An insurance company warned me about driving with my wife beside me as the tension could lead to an accident.

Quoting a study that it had undertaken, it said I get stressed and anxious every time my wife sits next to me in the car while I am driving.

It did not need research to tell me that. I know what the situation is like inside the car as my wife creates a frozen wall of tension inside the vehicle, screaming silently over my driving skills when we quietly drive to the mall.

Zipping along these roads is hazardous enough with crazies tailgating, while others happily cross lanes without signalling, but I know I can handle all that aggravation, but my wife’s panicked silence is one thing that I am unable to bear.

As soon as she gets in the car, she quickly straps herself securely and tells me to put on my seat belt. That sets me off: “I know, I know,” I tell her. “I have been driving all my life.”

We both look left and right, and left again, as we get out of the parking lot and I can see that my wife’s knuckles are bloodless white as she is holding on to the door handle tightly.

“Watch out for the green Mercedes Benz to the right,” she says. “The crazy woman is talking on her mobile.”

The insurance company study said I am the happiest and most confident with my driving when I leave my wife at home and drive alone.

It polled more than a 1,000 motorists that drive regularly and found that any passenger inside the car increases the stress levels, but that having one’s wife, husband, boyfriend, girlfriend or ‘partner’ alongside, reduced the chance of a hassle-free ride significantly.

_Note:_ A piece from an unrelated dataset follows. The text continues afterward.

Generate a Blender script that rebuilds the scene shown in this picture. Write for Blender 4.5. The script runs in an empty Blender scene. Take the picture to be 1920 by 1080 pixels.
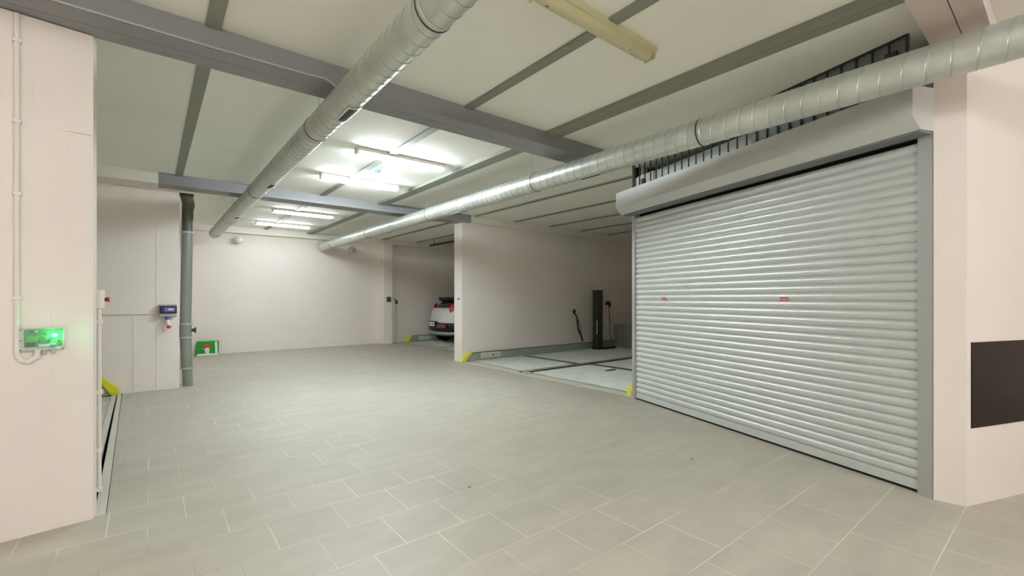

The study found that men wind up women more than the other way round.

When my wife came home elated that she had passed the driving test on the first attempt, I asked her to take me round the neighbourhood.

“Finally, finally, I do not have to drive anymore,” I silently exulted as I sat in the passenger’s seat. But somehow, it didn’t seem right from this side of the vehicle. The road looked quite dangerous and the feeling that someone else was in control of the wheel was very disturbing.

“Stop slamming the brake,” laughed my wife, when I put my right foot down hard and braced myself as we approached the traffic light.

The study said that having your offspring in the car is stressful. If you are a woman driver your maternal instincts do not kick in and the study noted that men are more relaxed with the son or daughter as compared to women.

(It must be because the arguments at home with the children must be continuing in the car as well. Dads usually do not argue with their children, they just let them have their way for the sake of peace).

Motorists, the insurance study said, also felt stressed when driving other people’s children, the wife’s parents and other family members.

“Stop the car,” said my mother-in-law on a side road in Jumeirah. There were no crazy taxi drivers behind me honking, so I slowly braked and stopped. “Let the black cat pass,” she said.

At a pedestrian crossing, she told me to “blow my horn”. “That old man should not be crossing the road by himself. He’s taking too long. He should be pushed in a wheelchair by someone.”

The study said motorists are stressed when commuting to and from work, driving to a doctor’s appointment or driving the children to school.

No wonder I am like this; my life is one aggravation after another.